Nunca me imaginé que dos mujeres me sacarían de mi estado robótico con sus palabras y su corazón y que despertarían en mí una tormenta que me sacudió tantos planes limitados. Ni me imaginé que terminaría mi relación de ocho años con anillo en mano, que me enfrentaría a una cantidad de prejuicios, que rompería muchas relaciones importantes, que encontraría amor y felicidad en el reggaetón y en la hermanita que me lo mostró. Ni llegué a pensar que mis papás se separarían, y que los cuatro tendríamos que aprender de nuevo a relacionarnos. Nunca me imaginé que me iría a vivir con otro hombre que me hacía el desayuno más delicioso todos los días y que tendríamos una pared de tablero en la que mis ideas florecían llenando los espacios. Y que esa relación también acabaría y me obligaría a seguir.

Nunca me imaginé que una clase de ciudades me haría reformular completamente mi mundo académico y mi vocación. Ni en mis mejores sueños pensaría que estos años conocería los cinco continentes, que trabajaría con organizaciones alrededor del mundo y que unas trabajadoras domésticas me enseñarían de qué se trata la resiliencia y la verraquera real, que me metería a jaulas con tiburones literales y figurados, que aprendería a bucear, a meditar en largos silencios, que tomaría clases de liderazgo, etnografía, y hasta de comunicación.
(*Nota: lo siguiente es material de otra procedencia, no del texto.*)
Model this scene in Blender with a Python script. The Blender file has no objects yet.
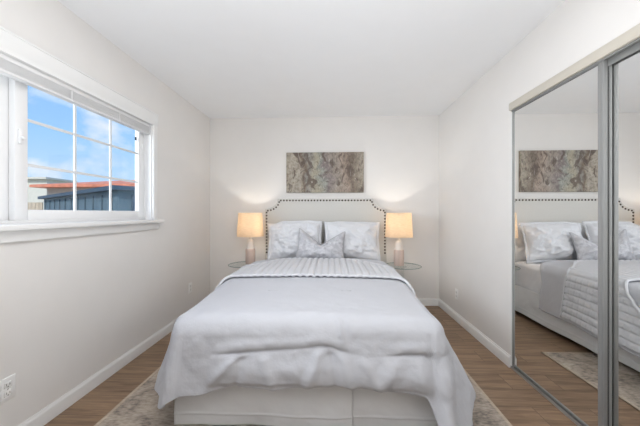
import bpy, bmesh, math, random
from mathutils import Vector, Matrix, noise as NZ

# ------------------------------------------------------------------ camera, world, lights, exposure
S = bpy.context.scene
COL = S.collection
PI = math.pi
R = math.radians
random.seed(7)

cam = bpy.data.cameras.new('camera')
cam.sensor_width = 36.0
cam.lens = 286.0 * 36.0 / 640.0
cam.clip_start = 0.02
cam.clip_end = 400
camo = bpy.data.objects.new('camera', cam)
COL.objects.link(camo)
camo.location = (0, 0, 1.187)
camo.rotation_euler = (R(90), 0, R(2.4))
S.camera = camo

S.view_settings.view_transform = 'Standard'
S.view_settings.look = 'None'
S.view_settings.gamma = 1.0
S.view_settings.use_curve_mapping = False
S.view_settings.exposure = 0.10

SKY_STRENGTH = 1.0
CLOUD_SHIFT = (0.9, 0.2, 0.35)
SUN_ENERGY = 2.6
CEIL_W = 14.0
BEAM_W = 2.0
UP_W = 43.0
LAMP_W = 4.6
WINDOW_W = 200.0

W = bpy.data.worlds.new('sky')
S.world = W
W.use_nodes = True
wn = W.node_tree.nodes
wl = W.node_tree.links
wn.clear()
w_out = wn.new('ShaderNodeOutputWorld')
w_bg = wn.new('ShaderNodeBackground')
w_bg.inputs['Strength'].default_value = SKY_STRENGTH
w_tc = wn.new('ShaderNodeTexCoord')
w_sep = wn.new('ShaderNodeSeparateXYZ')
w_ramp = wn.new('ShaderNodeValToRGB')
w_ramp.color_ramp.elements[0].position = 0.0
w_ramp.color_ramp.elements[0].color = (0.66, 0.84, 1.0, 1)
w_ramp.color_ramp.elements[1].position = 0.5
w_ramp.color_ramp.elements[1].color = (0.16, 0.42, 0.95, 1)
e_ = w_ramp.color_ramp.elements.new(0.2)
e_.color = (0.38, 0.66, 1.0, 1)
w_map = wn.new('ShaderNodeMapping')
w_map.inputs['Scale'].default_value = (3.2, 3.2, 5.0)
w_map.inputs['Location'].default_value = CLOUD_SHIFT
w_noise = wn.new('ShaderNodeTexNoise')
w_noise.inputs['Scale'].default_value = 2.4
w_noise.inputs['Detail'].default_value = 6
w_cr = wn.new('ShaderNodeValToRGB')
w_cr.color_ramp.elements[0].position = 0.50
w_cr.color_ramp.elements[0].color = (0, 0, 0, 1)
w_cr.color_ramp.elements[1].position = 0.70
w_cr.color_ramp.elements[1].color = (0.9, 0.9, 0.9, 1)
w_mix = wn.new('ShaderNodeMixRGB')
w_mix.inputs['Color2'].default_value = (0.98, 0.98, 1.0, 1)
wl.new(w_tc.outputs['Generated'], w_sep.inputs[0])
wl.new(w_sep.outputs['Z'], w_ramp.inputs[0])
wl.new(w_tc.outputs['Generated'], w_map.inputs[0])
wl.new(w_map.outputs[0], w_noise.inputs['Vector'])
wl.new(w_noise.outputs['Fac'], w_cr.inputs[0])
wl.new(w_cr.outputs[0], w_mix.inputs['Fac'])
wl.new(w_ramp.outputs[0], w_mix.inputs['Color1'])
wl.new(w_mix.outputs[0], w_bg.inputs['Color'])
wl.new(w_bg.outputs[0], w_out.inputs[0])


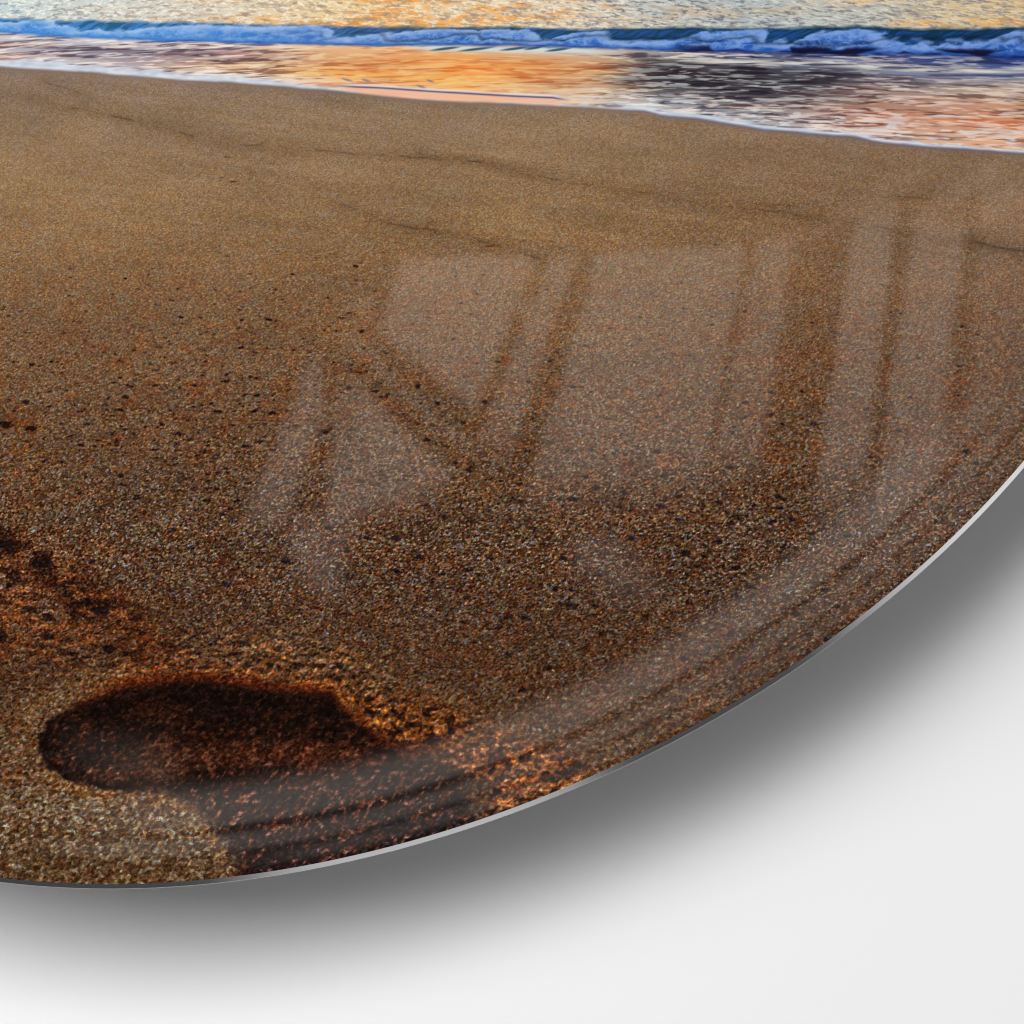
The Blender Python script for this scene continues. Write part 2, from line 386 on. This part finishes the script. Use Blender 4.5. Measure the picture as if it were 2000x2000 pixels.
        cc = mix(cc, np.broadcast_to(C(122, 64, 24), cc.shape), S(44, 4, d) * up * (.25 + .6 * S(.36, .58, k1)) * S(90, 240, x))
        cc = mix(cc, np.broadcast_to(C(88, 32, 10), cc.shape), S(16, 2, d) * up * .75 * S(120, 300, x))
        tc = sdf(x, y, [(640, 1345), (730, 1366), (830, 1372), (895, 1385), (915, 1415), (885, 1452), (800, 1458), (735, 1432), (680, 1392)])
        t = S(14, -14, tc)
        cc = mix(cc, np.broadcast_to(C(122, 66, 26), cc.shape), t * .85)
        cc = mix(cc, np.broadcast_to(C(34, 15, 7), cc.shape), t * .92 * S(.50, .62, fbm(x / 16, y / 12, 68, 2)))
        tc = sdf(x, y, [(850, 1488), (960, 1436), (1060, 1462), (1150, 1490), (1120, 1545), (1010, 1620), (960, 1580), (930, 1520)])
        t = S(30, -20, tc)
        cc = mix(cc, np.broadcast_to(C(128, 70, 30), cc.shape), t * .85)
        cc = mix(cc, np.broadcast_to(C(46, 22, 14), cc.shape), t * .85 * S(.52, .64, fbm(x / 15, y / 13, 69, 2)))
        rel = np.clip(np.exp(-((d - 45) / 50.) ** 2) * up * S(120, 420, x) + S(30, -20, tc), 0, 1)
        cc = cc * (1 + .5 * rel * emb)[..., None]
        cc = mix(cc, cc * np.array([.45, .36, .30]), rel * S(-.35, -.95, emb) * .35)
        ll = sdf(x, y, [(-100, 1590), (20, 1530), (84, 1506), (150, 1540), (300, 1554), (378, 1580), (418, 1625), (448, 1660), (470, 1790), (-100, 1790)])
        t = S(30, -40, ll)
        light = mix(np.broadcast_to(C(108, 82, 56), cc.shape), np.broadcast_to(C(90, 63, 37), cc.shape), S(1570, 1690, y))
        cc = mix(cc, light, t * .8)
        cc = mix(cc, np.broadcast_to(C(134, 84, 40), cc.shape), np.exp(-((d - 12) / 12.) ** 2) * S(1480, 1540, y) * S(.35, .6, k1) * .8)
        c[idx] = cc
    # pits
    bins = np.argsort(Y, kind='stable'); ys = Y[bins]
    allp = [(x, y, 1.0, .92) for x, y in PITS] + extra_pits()
    for i, (x0, y0, sz, k) in enumerate(allp):
        rx = (2.6 + y0 / 180.0) * (.45 + .55 * sz) * (.8 + .45 * ((i * 37) % 11) / 11.0); ry = rx * (.40 + .14 * y0 / 1000)
        if y0 < 520:
            rx *= 1.5; ry *= .55
        a = np.searchsorted(ys, y0 - 3 * ry); b = np.searchsorted(ys, y0 + 3 * ry)
        j = bins[a:b]; j = j[np.abs(X[j] - x0) < 3 * rx]
        if not len(j):
            continue
        an = .12 * math.sin(i * 1.7)
        ux = X[j] - x0; uy = Y[j] - y0 - an * ux
        dd = (ux / rx) ** 2 + (uy / ry) ** 2 + 1.3 * (vn(X[j] / 4.5, Y[j] / 3.5, 70 + i % 5) - .5)
        w = S(1.7, .0, dd) * k
        pc = C(24, 14, 16) if i % 3 else C(30, 13, 8)
        c[j] = mix(c[j], np.broadcast_to(pc, (len(j), 3)), w)
        # lit crumb on the near side of the pit
        dl = (ux / (rx * 1.1)) ** 2 + ((uy - 1.7 * ry) / (ry * .8)) ** 2
        c[j] = mix(c[j], c[j] * np.array([1.22, 1.12, 1.05]), np.clip(1 - dl, 0, 1) * .6 * k)
    return c


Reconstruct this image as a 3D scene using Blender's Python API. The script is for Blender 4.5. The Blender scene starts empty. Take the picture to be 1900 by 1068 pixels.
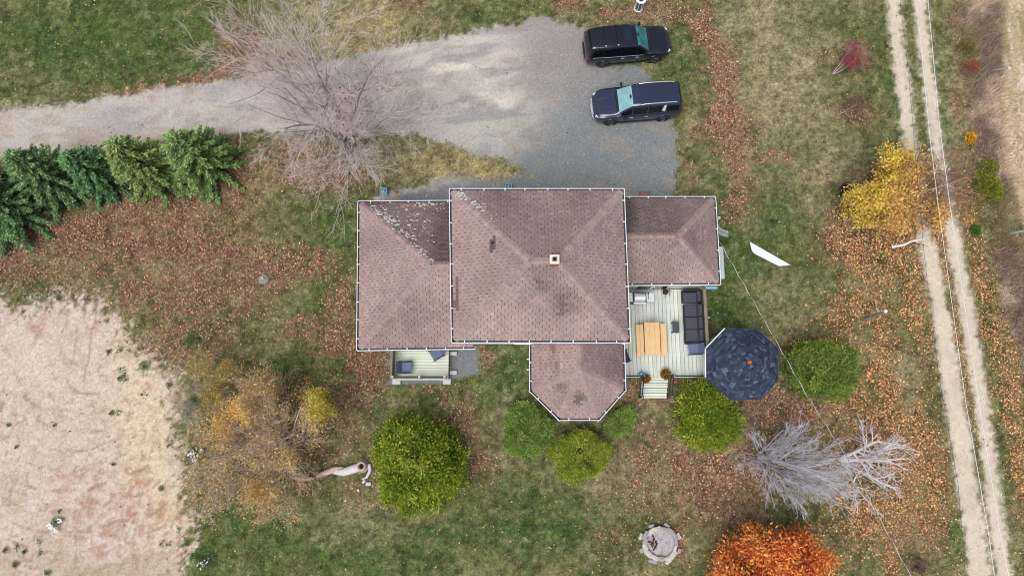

Hoy que me gradúo quiero agradecerles por el camino recorrido. Por la compañía, las palabras, las flores, el amor, las conversaciones eternas sobre cualquier cosa, el apoyo, la confianza ilimitada, y la amistad infinita. Por creer en mí y en mi proyecto, por enseñarme el valor de la independencia en todos sus sentidos, por escribir conmigo, por editarme, por escucharme, por caminar a lado del rio, por el pan, por la bici, por las cachuchas, por el yoga, por el esoterismo, por las fiestas, por el feminismo, por el zoom, por las comidas, por la fuerza y el sostén. Nunca como en estos ocho años me había sentido tan viva y tan acompañada. Los quiero mucho.